The adverse effects of excessive credit growth can also be magnified by the economy’s supply side response. For example, banks’ stronger willingness to extend mortgages may feed an unsustainable housing boom and overinvestment in the construction sector, which may crowd out investment opportunities in higher-productivity sectors. Credit booms tend to go hand in hand with a misallocation of resources – most notably towards the construction sector – and a slowdown in productivity growth, with long-lasting adverse effects on the real economy.
Additional risks to consumption arise from elevated levels of household debt, in particular given the prospect of higher interest rates. Recent evidence from a sample of advanced economies suggests that increasing household debt in relation to GDP has boosted consumption in the short term, but this has tended to be followed by sub-par medium-term macroeconomic performance.
It is possible to assess the effect of higher interest rates on debt service burdens through illustrative simulations.

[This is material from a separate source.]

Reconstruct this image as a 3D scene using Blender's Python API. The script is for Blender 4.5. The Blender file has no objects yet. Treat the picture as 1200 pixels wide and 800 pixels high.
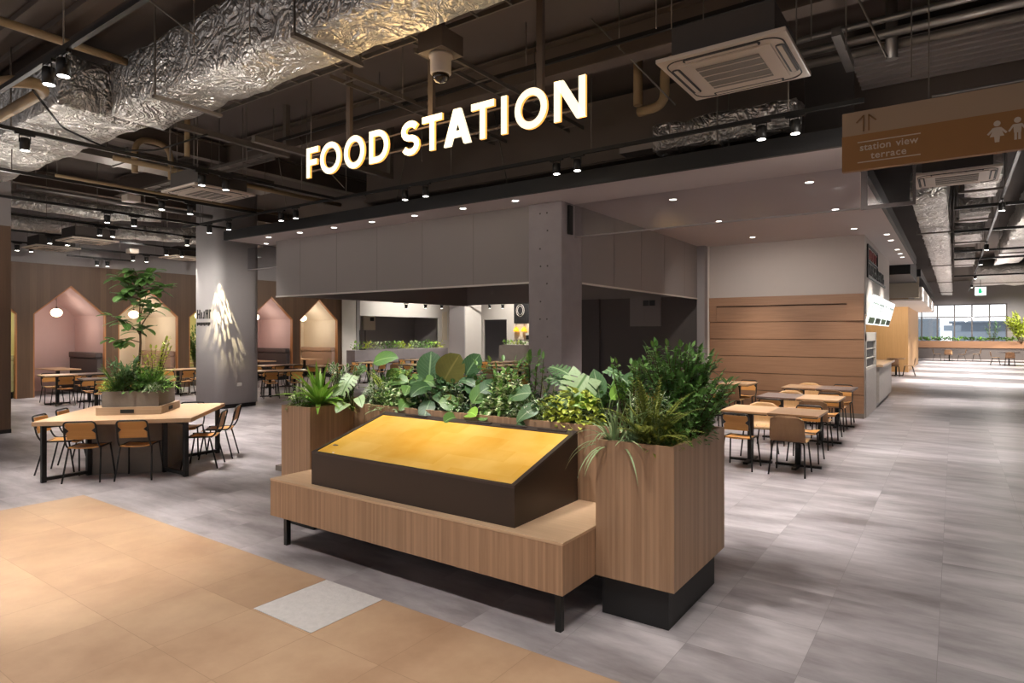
import bpy, bmesh, math, random
from mathutils import Vector, Matrix, noise
random.seed(7)
PI = math.pi
sc = bpy.context.scene
C = bpy.data.collections.new('scene'); sc.collection.children.link(C)

# ------------------------------------------------------------------ materials
def new_mat(name):
    m = bpy.data.materials.new(name); m.use_nodes = True
    nt = m.node_tree; return m, nt, nt.nodes['Principled BSDF']
def N(nt, t, **kw):
    n = nt.nodes.new(t)
    for k, v in kw.items():
        if k.startswith('i_'): n.inputs[k[2:].replace('_', ' ')].default_value = v
        else: setattr(n, k, v)
    return n
def L(nt, a, b): nt.links.new(a, b)
def c4(c): return (c[0], c[1], c[2], 1)
def hx(r, g, b):   # sRGB 0-255 to linear
    f = lambda v: (v/255/12.92 if v/255 <= .04045 else ((v/255+.055)/1.055)**2.4)
    return (f(r), f(g), f(b))
def plain(name, col, rough=.5, metal=0., spec=.5, var=.08, vscale=6., emit=None, es=1., bump=0., bscale=60.):
    m, nt, b = new_mat(name)
    b.inputs['Roughness'].default_value = rough; b.inputs['Metallic'].default_value = metal
    b.inputs['Specular IOR Level'].default_value = spec
    tc = N(nt, 'ShaderNodeTexCoord')
    if var > 0:
        no = N(nt, 'ShaderNodeTexNoise', i_Scale=vscale, i_Detail=4.); L(nt, tc.outputs['Object'], no.inputs['Vector'])
        mx = N(nt, 'ShaderNodeMix', data_type='RGBA')
        mx.inputs['A'].default_value = c4([x*(1-var) for x in col]); mx.inputs['B'].default_value = c4([min(1, x*(1+var)) for x in col])
        L(nt, no.outputs['Fac'], mx.inputs['Factor']); L(nt, mx.outputs['Result'], b.inputs['Base Color'])
    else: b.inputs['Base Color'].default_value = c4(col)
    if bump > 0:
        n2 = N(nt, 'ShaderNodeTexNoise', i_Scale=bscale, i_Detail=3.); L(nt, tc.outputs['Object'], n2.inputs['Vector'])
        bp = N(nt, 'ShaderNodeBump', i_Strength=bump, i_Distance=.01); L(nt, n2.outputs['Fac'], bp.inputs['Height']); L(nt, bp.outputs['Normal'], b.inputs['Normal'])
    if emit:
        b.inputs['Emission Color'].default_value = c4(emit); b.inputs['Emission Strength'].default_value = es
    return m
def wood(name, c1, c2, grain='Z', scale=1., strip=0., rough=.5):
    """grain lines along the given axis; strip = width of laminated strips (m) seen across it"""
    m, nt, b = new_mat(name); b.inputs['Roughness'].default_value = rough
    tc = N(nt, 'ShaderNodeTexCoord'); mp = N(nt, 'ShaderNodeMapping')
    s = {'X': (.6, 14, 14), 'Y': (14, .6, 14), 'Z': (14, 14, .6)}[grain]
    mp.inputs['Scale'].default_value = [v*scale for v in s]; L(nt, tc.outputs['Object'], mp.inputs['Vector'])
    no = N(nt, 'ShaderNodeTexNoise', i_Scale=2.2, i_Detail=6., i_Roughness=.6, i_Distortion=.3); L(nt, mp.outputs['Vector'], no.inputs['Vector'])
    mx = N(nt, 'ShaderNodeMix', data_type='RGBA'); mx.inputs['A'].default_value = c4(c1); mx.inputs['B'].default_value = c4(c2)
    fac = no.outputs['Fac']
    if strip > 0:
        sep = N(nt, 'ShaderNodeSeparateXYZ'); L(nt, tc.outputs['Object'], sep.inputs['Vector'])
        ax = {'X': ('Y', 'Z'), 'Y': ('X', 'Z'), 'Z': ('X', 'Y')}[grain]
        ad = N(nt, 'ShaderNodeMath', operation='ADD'); L(nt, sep.outputs[ax[0]], ad.inputs[0]); L(nt, sep.outputs[ax[1]], ad.inputs[1])
        dv = N(nt, 'ShaderNodeMath', operation='DIVIDE'); L(nt, ad.outputs[0], dv.inputs[0]); dv.inputs[1].default_value = strip
        fl = N(nt, 'ShaderNodeMath', operation='FLOOR'); L(nt, dv.outputs[0], fl.inputs[0])
        wn = N(nt, 'ShaderNodeTexWhiteNoise', noise_dimensions='1D'); L(nt, fl.outputs[0], wn.inputs['W'])
        m1 = N(nt, 'ShaderNodeMath', operation='MULTIPLY'); L(nt, wn.outputs['Value'], m1.inputs[0]); m1.inputs[1].default_value = .55
        m2 = N(nt, 'ShaderNodeMath', operation='MULTIPLY_ADD'); L(nt, no.outputs['Fac'], m2.inputs[0]); m2.inputs[1].default_value = .75; L(nt, m1.outputs[0], m2.inputs[2])
        m3 = N(nt, 'ShaderNodeMath', operation='SUBTRACT', use_clamp=True); L(nt, m2.outputs[0], m3.inputs[0]); m3.inputs[1].default_value = .15
        fac = m3.outputs[0]
    L(nt, fac, mx.inputs['Factor']); L(nt, mx.outputs['Result'], b.inputs['Base Color'])
    bp = N(nt, 'ShaderNodeBump', i_Strength=.12, i_Distance=.004); L(nt, no.outputs['Fac'], bp.inputs['Height']); L(nt, bp.outputs['Normal'], b.inputs['Normal'])
    return m
def emis(name, col, st):
    m, nt, b = new_mat(name); b.inputs['Base Color'].default_value = c4(col)
    b.inputs['Emission Color'].default_value = c4(col); b.inputs['Emission Strength'].default_value = st; return m
def tile_floor(name, cols, joint, size, off, rough, streak, jw=.0022, lift=.0):
    m, nt, b = new_mat(name)
    tc = N(nt, 'ShaderNodeTexCoord'); mp = N(nt, 'ShaderNodeMapping'); mp.inputs['Location'].default_value = (-off[0], -off[1], 0)
    L(nt, tc.outputs['Object'], mp.inputs['Vector'])
    br = N(nt, 'ShaderNodeTexBrick', offset=0., squash=1., i_Scale=1.); br.inputs['Brick Width'].default_value = size; br.inputs['Row Height'].default_value = size
    br.inputs['Mortar Size'].default_value = jw; br.inputs['Mortar Smooth'].default_value = .3
    br.inputs['Color1'].default_value = (0, 0, 0, 1); br.inputs['Color2'].default_value = (1, 1, 1, 1); br.inputs['Mortar'].default_value = (.5, .5, .5, 1)
    L(nt, mp.outputs['Vector'], br.inputs['Vector'])
    sm = N(nt, 'ShaderNodeMapping'); sm.inputs['Scale'].default_value = streak; L(nt, tc.outputs['Object'], sm.inputs['Vector'])
    # shift the cloudiness per tile so that tiles differ at their joints
    vm = N(nt, 'ShaderNodeVectorMath', operation='MULTIPLY_ADD'); L(nt, br.outputs['Color'], vm.inputs[0]); vm.inputs[1].default_value = (.55, .35, .8); L(nt, sm.outputs['Vector'], vm.inputs[2])
    n1 = N(nt, 'ShaderNodeTexNoise', i_Scale=1.1, i_Detail=7., i_Roughness=.62); L(nt, vm.outputs['Vector'], n1.inputs['Vector'])
    mixf = N(nt, 'ShaderNodeMath', operation='MULTIPLY_ADD'); L(nt, br.outputs['Color'], mixf.inputs[0]); mixf.inputs[1].default_value = .05; L(nt, n1.outputs['Fac'], mixf.inputs[2])
    cr = N(nt, 'ShaderNodeValToRGB'); cr.color_ramp.elements[0].position = .33; cr.color_ramp.elements[1].position = .74
    cr.color_ramp.elements[0].color = c4(cols[0]); cr.color_ramp.elements[1].color = c4(cols[1])
    L(nt, mixf.outputs[0], cr.inputs['Fac'])
    mx = N(nt, 'ShaderNodeMix', data_type='RGBA'); mx.inputs['B'].default_value = c4(joint); L(nt, cr.outputs['Color'], mx.inputs['A'])
    L(nt, br.outputs['Fac'], mx.inputs['Factor']); L(nt, mx.outputs['Result'], b.inputs['Base Color'])
    rr = N(nt, 'ShaderNodeMath', operation='MULTIPLY_ADD'); L(nt, n1.outputs['Fac'], rr.inputs[0]); rr.inputs[1].default_value = .25; rr.inputs[2].default_value = rough-.12
    L(nt, rr.outputs[0], b.inputs['Roughness'])
    bp = N(nt, 'ShaderNodeBump', i_Strength=.06, i_Distance=.01); L(nt, n1.outputs['Fac'], bp.inputs['Height']); L(nt, bp.outputs['Normal'], b.inputs['Normal'])
    return m
def foil(name, col, rough=.3, bs=2.6, st=.8):
    m, nt, b = new_mat(name); b.inputs['Metallic'].default_value = .85; b.inputs['Roughness'].default_value = rough
    tc = N(nt, 'ShaderNodeTexCoord'); h = None
    for sc_, w_, di in ((bs, 1., 2.2), (bs*2.3, .42, 2.0), (bs*5, .10, .6)):
        no = N(nt, 'ShaderNodeTexNoise', i_Scale=sc_, i_Detail=2., i_Distortion=di); L(nt, tc.outputs['Object'], no.inputs['Vector'])
        s1 = N(nt, 'ShaderNodeMath', operation='SUBTRACT'); L(nt, no.outputs['Fac'], s1.inputs[0]); s1.inputs[1].default_value = .5
        s2 = N(nt, 'ShaderNodeMath', operation='ABSOLUTE'); L(nt, s1.outputs[0], s2.inputs[0])
        s3 = N(nt, 'ShaderNodeMath', operation='MULTIPLY_ADD'); L(nt, s2.outputs[0], s3.inputs[0]); s3.inputs[1].default_value = w_
        if h: L(nt, h, s3.inputs[2])
        else: s3.inputs[2].default_value = 0
        h = s3.outputs[0]
    bp = N(nt, 'ShaderNodeBump', i_Strength=st, i_Distance=.30); L(nt, h, bp.inputs['Height']); L(nt, bp.outputs['Normal'], b.inputs['Normal'])
    mx = N(nt, 'ShaderNodeMix', data_type='RGBA'); mx.inputs['A'].default_value = c4([x*.6 for x in col]); mx.inputs['B'].default_value = c4(col)
    r = N(nt, 'ShaderNodeMapRange'); r.inputs['From Max'].default_value = .35; L(nt, h, r.inputs['Value']); L(nt, r.outputs['Result'], mx.inputs['Factor']); L(nt, mx.outputs['Result'], b.inputs['Base Color'])
    return m
def leafmat(name, c1, c2, vein=None, edge=None, patch=None, rough=.42):
    """uv: x across the blade, y along it"""
    m, nt, b = new_mat(name); b.inputs['Roughness'].default_value = rough
    tc = N(nt, 'ShaderNodeTexCoord')
    no = N(nt, 'ShaderNodeTexNoise', i_Scale=7., i_Detail=3.); L(nt, tc.outputs['Object'], no.inputs['Vector'])
    mx = N(nt, 'ShaderNodeMix', data_type='RGBA'); mx.inputs['A'].default_value = c4(c1); mx.inputs['B'].default_value = c4(c2); L(nt, no.outputs['Fac'], mx.inputs['Factor'])
    out = mx.outputs['Result']
    sep = N(nt, 'ShaderNodeSeparateXYZ'); L(nt, tc.outputs['UV'], sep.inputs['Vector'])
    sb = N(nt, 'ShaderNodeMath', operation='SUBTRACT'); L(nt, sep.outputs['X'], sb.inputs[0]); sb.inputs[1].default_value = .5
    ab = N(nt, 'ShaderNodeMath', operation='ABSOLUTE'); L(nt, sb.outputs[0], ab.inputs[0])
    def over(fac, col):
        nonlocal out
        k = N(nt, 'ShaderNodeMix', data_type='RGBA'); L(nt, out, k.inputs['A']); k.inputs['B'].default_value = c4(col); L(nt, fac, k.inputs['Factor']); out = k.outputs['Result']
    if patch:
        n2 = N(nt, 'ShaderNodeTexNoise', i_Scale=26., i_Detail=2.); L(nt, tc.outputs['Object'], n2.inputs['Vector'])
        r = N(nt, 'ShaderNodeMapRange'); r.inputs['From Min'].default_value = .5; r.inputs['From Max'].default_value = .58; L(nt, n2.outputs['Fac'], r.inputs['Value']); over(r.outputs['Result'], patch)
    if edge:
        r = N(nt, 'ShaderNodeMapRange'); r.inputs['From Min'].default_value = .26; r.inputs['From Max'].default_value = .36; L(nt, ab.outputs[0], r.inputs['Value']); over(r.outputs['Result'], edge)
    if vein:
        r = N(nt, 'ShaderNodeMapRange'); r.inputs['From Min'].default_value = .045; r.inputs['From Max'].default_value = .015; L(nt, ab.outputs[0], r.inputs['Value']); over(r.outputs['Result'], vein)
        f = N(nt, 'ShaderNodeMath', operation='MULTIPLY_ADD'); L(nt, ab.outputs[0], f.inputs[0]); f.inputs[1].default_value = -.7; L(nt, sep.outputs['Y'], f.inputs[2])
        g = N(nt, 'ShaderNodeMath', operation='MULTIPLY'); L(nt, f.outputs[0], g.inputs[0]); g.inputs[1].default_value = 8.
        h = N(nt, 'ShaderNodeMath', operation='FRACT'); L(nt, g.outputs[0], h.inputs[0])
        r2 = N(nt, 'ShaderNodeMapRange'); r2.inputs['From Min'].default_value = .14; r2.inputs['From Max'].default_value = .03; r2.inputs['To Max'].default_value = .3; L(nt, h.outputs[0], r2.inputs['Value']); over(r2.outputs['Result'], vein)
    L(nt, out, b.inputs['Base Color'])
    tr = N(nt, 'ShaderNodeBsdfTranslucent'); L(nt, out, tr.inputs['Color'])
    ms = N(nt, 'ShaderNodeMixShader'); ms.inputs['Fac'].default_value = .22
    o = nt.nodes['Material Output']; L(nt, b.outputs[0], ms.inputs[1]); L(nt, tr.outputs[0], ms.inputs[2]); L(nt, ms.outputs[0], o.inputs['Surface'])
    return m
def glassmat(name, tint=(.9, .92, .93), rough=.02, fres=.10, k=.6):
    m, nt, b = new_mat(name)
    tr = N(nt, 'ShaderNodeBsdfTransparent'); tr.inputs['Color'].default_value = c4(tint)
    gl = N(nt, 'ShaderNodeBsdfGlossy'); gl.inputs['Roughness'].default_value = rough
    ly = N(nt, 'ShaderNodeLayerWeight', i_Blend=.35)
    mu = N(nt, 'ShaderNodeMath', operation='MULTIPLY_ADD', use_clamp=True); L(nt, ly.outputs['Fresnel'], mu.inputs[0]); mu.inputs[1].default_value = k; mu.inputs[2].default_value = fres*.3
    ms = N(nt, 'ShaderNodeMixShader'); L(nt, mu.outputs[0], ms.inputs['Fac']); L(nt, tr.outputs[0], ms.inputs[1]); L(nt, gl.outputs[0], ms.inputs[2])
    L(nt, ms.outputs[0], nt.nodes['Material Output'].inputs['Surface']); return m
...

These capture the dynamic relationships between the two components of the DSR (the credit-to-income ratio and the nominal interest rate on debt), real residential property prices, real GDP and the three month money market interest rate. Crisis-hit countries, where households have deleveraged post-crisis, appear relatively resilient to rising interest rates. In most cases considered, debt service burdens remain close to long-run averages even in a scenario in which short-term interest rates increase rapidly to end-2007 levels. By contrast, in countries that experienced rapid rises in household debt over recent years, DSRs are already above their historical average and would be pushed up further by higher interest rates.